▶ [TASK DIRECTIONS]:
Only one span of the listing below is wanted: the lines from the one with "Continue the Blender" through the one with "mb = MB(); mb.tube([Vector(t.location)", reproduced exactly, both ends kept.
# start of DATA SUPPLIED
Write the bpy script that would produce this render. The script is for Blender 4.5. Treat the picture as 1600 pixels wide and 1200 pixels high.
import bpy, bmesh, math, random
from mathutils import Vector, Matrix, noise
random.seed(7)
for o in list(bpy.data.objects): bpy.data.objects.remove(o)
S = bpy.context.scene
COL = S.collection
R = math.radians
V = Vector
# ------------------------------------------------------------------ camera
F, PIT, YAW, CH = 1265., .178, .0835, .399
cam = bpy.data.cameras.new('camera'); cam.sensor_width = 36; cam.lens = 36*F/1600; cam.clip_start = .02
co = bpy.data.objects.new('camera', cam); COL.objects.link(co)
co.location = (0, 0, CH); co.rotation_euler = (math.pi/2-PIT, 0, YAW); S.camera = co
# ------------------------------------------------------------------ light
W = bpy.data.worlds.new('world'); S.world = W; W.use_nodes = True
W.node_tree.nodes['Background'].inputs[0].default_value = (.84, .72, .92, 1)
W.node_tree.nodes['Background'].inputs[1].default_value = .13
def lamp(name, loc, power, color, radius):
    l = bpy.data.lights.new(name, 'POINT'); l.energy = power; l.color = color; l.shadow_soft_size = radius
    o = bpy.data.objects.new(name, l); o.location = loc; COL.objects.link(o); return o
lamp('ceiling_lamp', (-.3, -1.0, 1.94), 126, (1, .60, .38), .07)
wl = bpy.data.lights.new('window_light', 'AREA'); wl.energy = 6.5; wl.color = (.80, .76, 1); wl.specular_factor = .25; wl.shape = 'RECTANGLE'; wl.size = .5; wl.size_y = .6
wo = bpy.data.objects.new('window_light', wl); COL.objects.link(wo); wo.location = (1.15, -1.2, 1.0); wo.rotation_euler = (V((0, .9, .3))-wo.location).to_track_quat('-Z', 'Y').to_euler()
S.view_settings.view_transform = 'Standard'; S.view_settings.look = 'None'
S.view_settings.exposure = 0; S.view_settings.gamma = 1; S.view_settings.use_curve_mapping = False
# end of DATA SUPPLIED
# start of DATA SUPPLIED
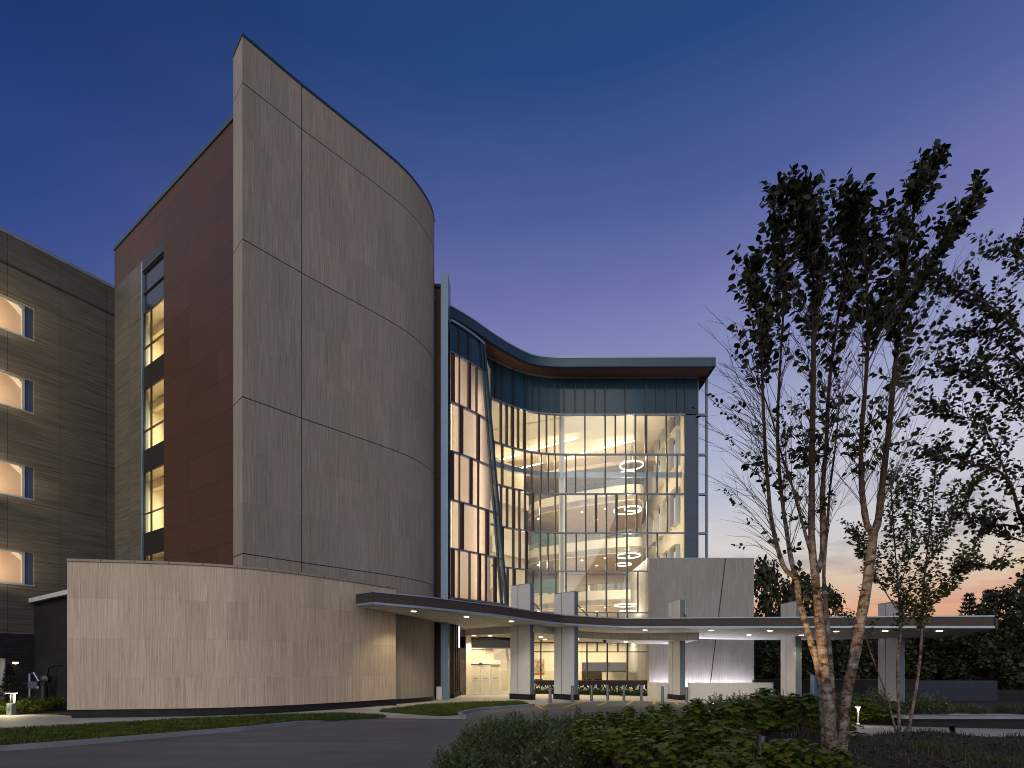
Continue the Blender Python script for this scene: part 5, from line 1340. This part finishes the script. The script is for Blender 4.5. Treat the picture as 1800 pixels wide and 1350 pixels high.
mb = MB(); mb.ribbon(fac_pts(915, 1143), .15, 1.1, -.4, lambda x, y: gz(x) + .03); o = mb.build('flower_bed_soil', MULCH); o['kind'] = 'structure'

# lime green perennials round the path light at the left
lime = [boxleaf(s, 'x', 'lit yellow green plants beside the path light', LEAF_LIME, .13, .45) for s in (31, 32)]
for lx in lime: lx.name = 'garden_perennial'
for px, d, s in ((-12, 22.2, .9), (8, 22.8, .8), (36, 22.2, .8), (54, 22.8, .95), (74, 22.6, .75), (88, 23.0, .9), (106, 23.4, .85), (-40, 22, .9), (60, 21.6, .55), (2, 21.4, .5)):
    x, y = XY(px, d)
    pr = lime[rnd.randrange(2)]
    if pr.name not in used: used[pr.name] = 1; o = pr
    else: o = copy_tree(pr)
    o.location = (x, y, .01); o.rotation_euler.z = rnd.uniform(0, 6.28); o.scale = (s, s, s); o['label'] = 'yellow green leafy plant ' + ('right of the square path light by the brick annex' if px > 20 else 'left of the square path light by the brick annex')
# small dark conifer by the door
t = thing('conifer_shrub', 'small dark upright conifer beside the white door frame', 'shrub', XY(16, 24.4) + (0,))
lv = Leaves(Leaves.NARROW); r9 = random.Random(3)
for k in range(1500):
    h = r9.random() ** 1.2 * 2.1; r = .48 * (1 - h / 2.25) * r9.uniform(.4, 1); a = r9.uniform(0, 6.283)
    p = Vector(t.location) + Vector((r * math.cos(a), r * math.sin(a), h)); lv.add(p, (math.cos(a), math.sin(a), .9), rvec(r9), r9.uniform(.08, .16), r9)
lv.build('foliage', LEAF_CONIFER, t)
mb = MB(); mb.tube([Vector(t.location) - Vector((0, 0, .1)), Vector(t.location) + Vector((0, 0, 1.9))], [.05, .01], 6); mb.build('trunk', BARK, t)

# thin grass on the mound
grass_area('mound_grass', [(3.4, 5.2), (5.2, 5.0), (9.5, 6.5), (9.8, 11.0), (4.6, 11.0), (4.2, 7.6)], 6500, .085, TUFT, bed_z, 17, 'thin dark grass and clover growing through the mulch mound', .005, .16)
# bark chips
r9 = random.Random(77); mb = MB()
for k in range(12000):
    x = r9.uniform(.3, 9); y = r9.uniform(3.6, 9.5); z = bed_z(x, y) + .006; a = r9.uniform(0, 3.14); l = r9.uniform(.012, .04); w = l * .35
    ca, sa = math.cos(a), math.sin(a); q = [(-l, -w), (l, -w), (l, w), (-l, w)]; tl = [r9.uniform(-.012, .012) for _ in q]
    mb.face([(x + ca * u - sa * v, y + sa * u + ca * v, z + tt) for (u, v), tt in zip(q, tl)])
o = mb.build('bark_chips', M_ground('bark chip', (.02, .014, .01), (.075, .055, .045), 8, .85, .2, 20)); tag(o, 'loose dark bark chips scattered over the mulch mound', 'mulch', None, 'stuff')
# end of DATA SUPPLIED
▶ [TASK SOLUTION]:
Continue the Blender Python script for this scene: part 5, from line 1340. This part finishes the script. The script is for Blender 4.5. Treat the picture as 1800 pixels wide and 1350 pixels high.
mb = MB(); mb.ribbon(fac_pts(915, 1143), .15, 1.1, -.4, lambda x, y: gz(x) + .03); o = mb.build('flower_bed_soil', MULCH); o['kind'] = 'structure'

# lime green perennials round the path light at the left
lime = [boxleaf(s, 'x', 'lit yellow green plants beside the path light', LEAF_LIME, .13, .45) for s in (31, 32)]
for lx in lime: lx.name = 'garden_perennial'
for px, d, s in ((-12, 22.2, .9), (8, 22.8, .8), (36, 22.2, .8), (54, 22.8, .95), (74, 22.6, .75), (88, 23.0, .9), (106, 23.4, .85), (-40, 22, .9), (60, 21.6, .55), (2, 21.4, .5)):
    x, y = XY(px, d)
    pr = lime[rnd.randrange(2)]
    if pr.name not in used: used[pr.name] = 1; o = pr
    else: o = copy_tree(pr)
    o.location = (x, y, .01); o.rotation_euler.z = rnd.uniform(0, 6.28); o.scale = (s, s, s); o['label'] = 'yellow green leafy plant ' + ('right of the square path light by the brick annex' if px > 20 else 'left of the square path light by the brick annex')
# small dark conifer by the door
t = thing('conifer_shrub', 'small dark upright conifer beside the white door frame', 'shrub', XY(16, 24.4) + (0,))
lv = Leaves(Leaves.NARROW); r9 = random.Random(3)
for k in range(1500):
    h = r9.random() ** 1.2 * 2.1; r = .48 * (1 - h / 2.25) * r9.uniform(.4, 1); a = r9.uniform(0, 6.283)
    p = Vector(t.location) + Vector((r * math.cos(a), r * math.sin(a), h)); lv.add(p, (math.cos(a), math.sin(a), .9), rvec(r9), r9.uniform(.08, .16), r9)
lv.build('foliage', LEAF_CONIFER, t)
mb = MB(); mb.tube([Vector(t.location) - Vector((0, 0, .1)), Vector(t.location) + Vector((0, 0, 1.9))], [.05, .01], 6); mb.build('trunk', BARK, t)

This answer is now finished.